• _Task objective_: Give again, word for word, only the lines from the one containing "Continue the Blender" through the final line.
───── Source material
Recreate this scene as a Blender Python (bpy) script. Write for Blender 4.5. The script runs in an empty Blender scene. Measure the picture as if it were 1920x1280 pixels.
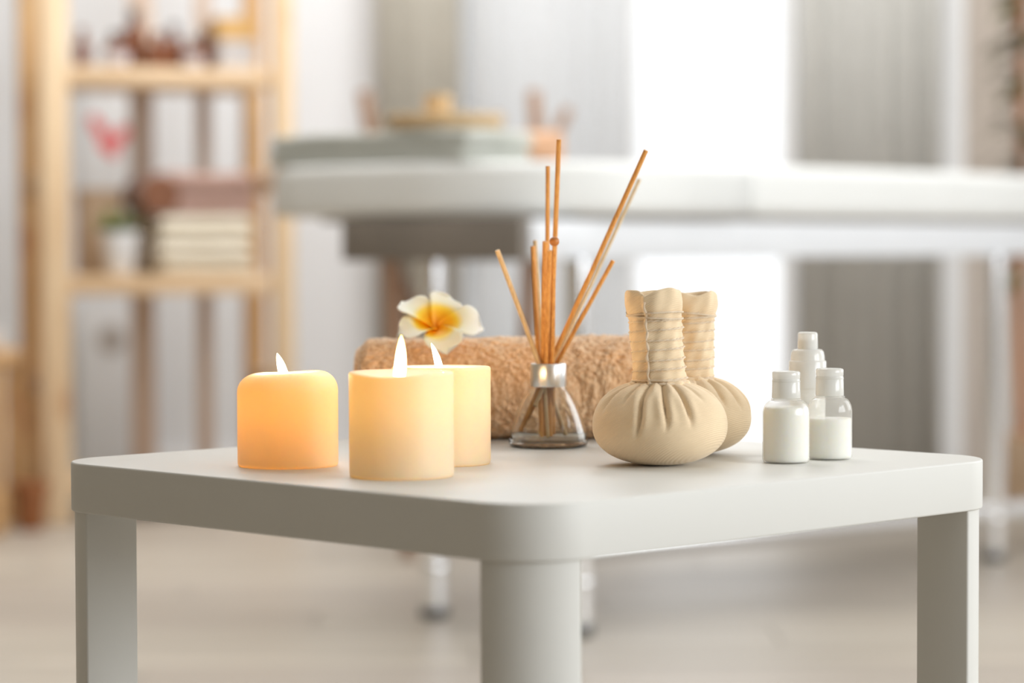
import bpy, bmesh, math, random
import numpy as np
from mathutils import Vector, Matrix
random.seed(7); rng = np.random.default_rng(7)
PI = math.pi
sc = bpy.context.scene
COL = sc.collection

# ------------------------------------------------------------------ camera
cd = bpy.data.cameras.new('camera'); cam = bpy.data.objects.new('camera', cd); COL.objects.link(cam)
cd.sensor_width = 36; cd.lens = 91.875; cd.clip_start = 0.05
cam.matrix_world = (Matrix.Translation((0, 0, 0.60596)) @ Matrix.Rotation(PI/2 - 0.0363167, 4, 'X')
                    @ Matrix.Rotation(-0.00268, 4, 'Z'))
cd.dof.use_dof = True; cd.dof.focus_distance = 1.885; cd.dof.aperture_fstop = 3.6
sc.camera = cam

# ------------------------------------------------------------------ world, lights, exposure
w = bpy.data.worlds.new('world'); sc.world = w; w.use_nodes = True
w.node_tree.nodes['Background'].inputs[0].default_value = (0.95, 0.975, 1, 1)
w.node_tree.nodes['Background'].inputs[1].default_value = 1.5
def area(name, loc, target, sx, sy, power, col=(1, 1, 1)):
    l = bpy.data.lights.new(name, 'AREA'); l.shape = 'RECTANGLE'; l.size = sx; l.size_y = sy
    l.energy = power; l.color = col
    o = bpy.data.objects.new(name, l); COL.objects.link(o); o.location = loc
    o.rotation_euler = (Vector(target) - Vector(loc)).to_track_quat('-Z', 'Y').to_euler()
    return o
area('window_daylight', (2.50, 0.4, 1.12), (0, 0.4, 0.75), 2.2, 1.15, 60, (0.93, 0.97, 1))
area('window_daylight', (2.50, 3.4, 1.45), (0, 3.4, 1.0), 1.8, 1.7, 27, (0.95, 0.98, 1))
area('window_daylight', (0.30, 6.45, 1.3), (0.3, 3, 0.9), 0.85, 2.1, 3, (0.97, 0.99, 1))
area('ceiling_fill', (-0.1, 5.2, 2.5), (-0.1, 5.45, 0), 2.6, 1.6, 68, (0.99, 0.995, 1))  # unseen lamp, added to brighten the back wall and rack
area('ceiling_fill', (-0.5, 3.0, 2.5), (-0.4, 3.3, 0), 1.2, 0.8, 15, (0.99, 0.995, 1))  # unseen lamp, added to lift the massage table's near end
sc.view_settings.view_transform = 'Standard'; sc.view_settings.look = 'None'
sc.view_settings.exposure = 0.0; sc.view_settings.gamma = 1; sc.view_settings.use_curve_mapping = False

# ------------------------------------------------------------------ materials
def new_mat(name):
    m = bpy.data.materials.new(name); m.use_nodes = True
    nt = m.node_tree; return m, nt, nt.nodes['Principled BSDF']
def setp(b, **k):
    for n, v in k.items():
        b.inputs[n.replace('_', ' ')].default_value = v
def noise(nt, scale, detail=4, coord='Object', stretch=(1, 1, 1), rough=0.5):
    tc = nt.nodes.new('ShaderNodeTexCoord'); mp = nt.nodes.new('ShaderNodeMapping')
    mp.inputs['Scale'].default_value = stretch
    n = nt.nodes.new('ShaderNodeTexNoise'); n.inputs['Scale'].default_value = scale
    n.inputs['Detail'].default_value = detail; n.inputs['Roughness'].default_value = rough
    nt.links.new(tc.outputs[coord], mp.inputs[0]); nt.links.new(mp.outputs[0], n.inputs[0]); return n
def ramp(nt, fac, stops):
    r = nt.nodes.new('ShaderNodeValToRGB'); e = r.color_ramp.elements
    while len(e) < len(stops): e.new(0.5)
    for i, (p, c) in enumerate(stops):
        e[i].position = p; e[i].color = (*c, 1)
    nt.links.new(fac, r.inputs[0]); return r
def bump(nt, b, h, strength=0.2, dist=0.001):
    n = nt.nodes.new('ShaderNodeBump'); n.inputs['Strength'].default_value = strength
    n.inputs['Distance'].default_value = dist
    nt.links.new(h, n.inputs['Height']); nt.links.new(n.outputs[0], b.inputs['Normal'])
def simple(name, c, rough=0.5, var=0.06, scale=8, bs=0.0, bscale=200, bdist=0.0005, **k):
    m, nt, b = new_mat(name); setp(b, Roughness=rough, **k)
    n = noise(nt, scale)
    lo = tuple(x*(1-var) for x in c); hi = tuple(min(1, x*(1+var)) for x in c)
    r = ramp(nt, n.outputs['Fac'], [(0.3, lo), (0.7, hi)]); nt.links.new(r.outputs[0], b.inputs['Base Color'])
    if bs: bump(nt, b, noise(nt, bscale, 3).outputs['Fac'], bs, bdist)
    return m
def wood(name, light, dark, stretch=(1, 1, 0.08), scale=30, rough=0.5, knots=None):
    m, nt, b = new_mat(name); setp(b, Roughness=rough)
    n = noise(nt, scale, 6, 'Object', stretch, 0.6)
    r = ramp(nt, n.outputs['Fac'], [(0.32, dark), (0.62, light)])
    out = r.outputs[0]
    if knots:
        tc = nt.nodes.new('ShaderNodeTexCoord'); mp = nt.nodes.new('ShaderNodeMapping'); mp.inputs['Scale'].default_value = (3, 3, 2.2)
        v = nt.nodes.new('ShaderNodeTexVoronoi'); v.inputs['Scale'].default_value = 1.9
        nt.links.new(tc.outputs['Object'], mp.inputs[0]); nt.links.new(mp.outputs[0], v.inputs['Vector'])
        k = ramp(nt, v.outputs['Distance'], [(0.12, (1, 1, 1)), (0.3, (0, 0, 0))])
        mx = nt.nodes.new('ShaderNodeMix'); mx.data_type = 'RGBA'
        nt.links.new(k.outputs[0], mx.inputs[0]); nt.links.new(out, mx.inputs[6]); mx.inputs[7].default_value = (*knots, 1)
        out = mx.outputs[2]
    nt.links.new(out, b.inputs['Base Color']); return m
M = {}
M['table'] = simple('white_lacquer', (0.70, 0.692, 0.655), 0.40, 0.015, 3, 0.05, 900, 0.0002, Specular_IOR_Level=0.22)
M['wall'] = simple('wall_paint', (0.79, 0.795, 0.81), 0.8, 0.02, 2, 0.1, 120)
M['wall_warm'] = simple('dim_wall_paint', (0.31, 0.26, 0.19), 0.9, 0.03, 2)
M['ceiling'] = simple('ceiling_paint', (0.80, 0.79, 0.76), 0.9, 0.02)
M['trim'] = simple('white_trim_paint', (0.91, 0.91, 0.91), 0.4, 0.02)
M['chrome'] = simple('chrome', (0.92, 0.93, 0.95), 0.13, 0.02, Metallic=0.88)
M['alu'] = simple('brushed_aluminium', (0.80, 0.81, 0.81), 0.33, 0.03, Metallic=1.0)
M['vinyl'] = simple('white_upholstery', (0.84, 0.85, 0.83), 0.45, 0.02, 5, 0.1, 60)
M['railwhite'] = simple('white_metal', (0.82, 0.84, 0.87), 0.35, 0.02)
M['rubber'] = simple('grey_rubber', (0.10, 0.10, 0.10), 0.6)
M['hinge_shade'] = simple('dark_hinge_and_shade', (0.24, 0.21, 0.18), 0.6, 0.1)  # dark tone: painted shadow on end frame and gap, also the hinge
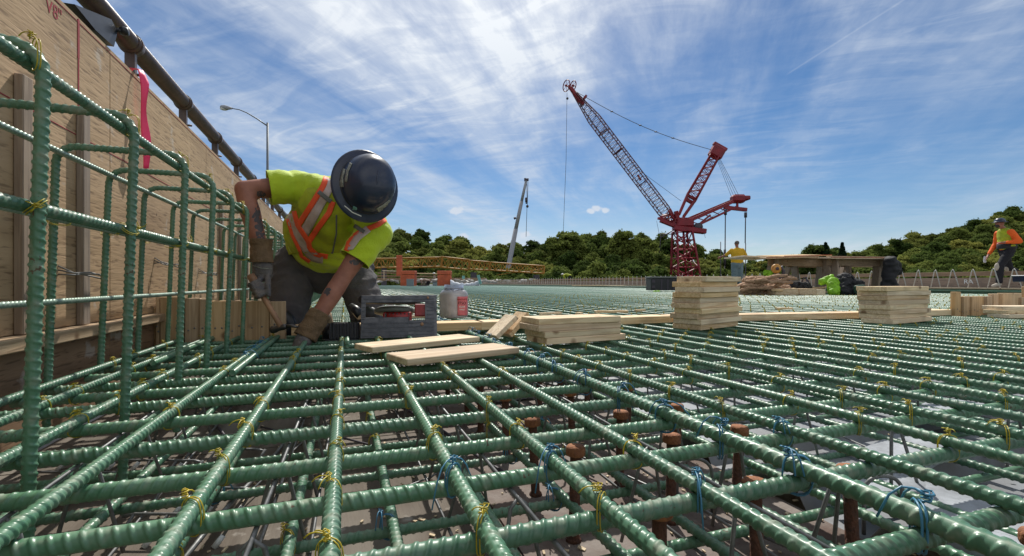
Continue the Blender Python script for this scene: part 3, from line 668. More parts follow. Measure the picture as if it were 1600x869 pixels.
for D, i, j, x, y in cr:
    blue = (i == 9 and y < 3.2) or (i, j) in ((8, 2), (10, 3), (7, 3), (3, 11), (3, 12), (3, 13), (3, 14), (6, 3))
    if blue:
        q = tie(random.choice(BTm), x, y, (.004 if i == 9 else 0), 1.26 if i == 9 else 1.02, 'blue wire tie where the %s lengthwise bar crosses the %s crosswise bar' % (ORD[i], ORD[j]), 'blue wire ties'); continue
    if 1.95 < y < 2.75 and random.random() < .5: continue
    if random.random() > .62: continue
    if cnt < 285: tie(random.choice(YT), x, y, 0, 1.0, 'twisted yellow wire tie where the %s lengthwise bar crosses the %s crosswise bar' % (ORD[i], ORD[j]), 'yellow wire ties'); cnt += 1
    elif D < 9.5:
        m = YTF; m.tube([(x-.012, y-.012, -.008), (x, y, .0128), (x+.012, y+.012, -.008)], .0024, 4); m.ball((x, y, .016), .006, n=6)
tag(YTF.build('distant_wire_ties', M['yellow_wire'], origin=(0, 0, 0)), 'tiny yellow wire ties dotting the far part of the mat', 'wire ties', kind='stuff')
# a couple of ties on the lower mat
spots = [(i_, j_) for i_ in range(2, 9) for j_ in range(2, 7)]; random.shuffle(spots)
for k, (i_, j_) in enumerate(spots[:16]):
    tie(random.choice(BTm if k % 3 == 0 else YT), -.53+.149*i_, (.24, .42, .61, .80, 1.04, 1.22, 1.43)[j_], -.145, 1.0, ('blue' if k % 3 == 0 else 'yellow')+' wire tie on the lower mat, crossing of its %s lengthwise and %s crosswise bar' % (ORD[i_], ORD[j_]), 'ties of the lower mat')

# ------------------------------------------------------------------ shear studs on the girder
ms = MB(); ms.lathe([(.0, .118), (.0155, .118), (.0170, .116), (.0172, .108), (.0160, .1065), (.0095, .106)], 16)
m2 = MB(); m2.lathe([(.0095, .108), (.0095, .004), (.0125, .002), (.0145, -.002), (.0, -.002)], 14)
hd = ms.mesh('head', M['rust_head']); sh = m2.mesh('shaft', M['rust'])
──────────
• _Solution below_:
Continue the Blender Python script for this scene: part 3, from line 668. More parts follow. Measure the picture as if it were 1600x869 pixels.
for D, i, j, x, y in cr:
    blue = (i == 9 and y < 3.2) or (i, j) in ((8, 2), (10, 3), (7, 3), (3, 11), (3, 12), (3, 13), (3, 14), (6, 3))
    if blue:
        q = tie(random.choice(BTm), x, y, (.004 if i == 9 else 0), 1.26 if i == 9 else 1.02, 'blue wire tie where the %s lengthwise bar crosses the %s crosswise bar' % (ORD[i], ORD[j]), 'blue wire ties'); continue
    if 1.95 < y < 2.75 and random.random() < .5: continue
    if random.random() > .62: continue
    if cnt < 285: tie(random.choice(YT), x, y, 0, 1.0, 'twisted yellow wire tie where the %s lengthwise bar crosses the %s crosswise bar' % (ORD[i], ORD[j]), 'yellow wire ties'); cnt += 1
    elif D < 9.5:
        m = YTF; m.tube([(x-.012, y-.012, -.008), (x, y, .0128), (x+.012, y+.012, -.008)], .0024, 4); m.ball((x, y, .016), .006, n=6)
tag(YTF.build('distant_wire_ties', M['yellow_wire'], origin=(0, 0, 0)), 'tiny yellow wire ties dotting the far part of the mat', 'wire ties', kind='stuff')
# a couple of ties on the lower mat
spots = [(i_, j_) for i_ in range(2, 9) for j_ in range(2, 7)]; random.shuffle(spots)
for k, (i_, j_) in enumerate(spots[:16]):
    tie(random.choice(BTm if k % 3 == 0 else YT), -.53+.149*i_, (.24, .42, .61, .80, 1.04, 1.22, 1.43)[j_], -.145, 1.0, ('blue' if k % 3 == 0 else 'yellow')+' wire tie on the lower mat, crossing of its %s lengthwise and %s crosswise bar' % (ORD[i_], ORD[j_]), 'ties of the lower mat')

# ------------------------------------------------------------------ shear studs on the girder
ms = MB(); ms.lathe([(.0, .118), (.0155, .118), (.0170, .116), (.0172, .108), (.0160, .1065), (.0095, .106)], 16)
m2 = MB(); m2.lathe([(.0095, .108), (.0095, .004), (.0125, .002), (.0145, -.002), (.0, -.002)], 14)
hd = ms.mesh('head', M['rust_head']); sh = m2.mesh('shaft', M['rust'])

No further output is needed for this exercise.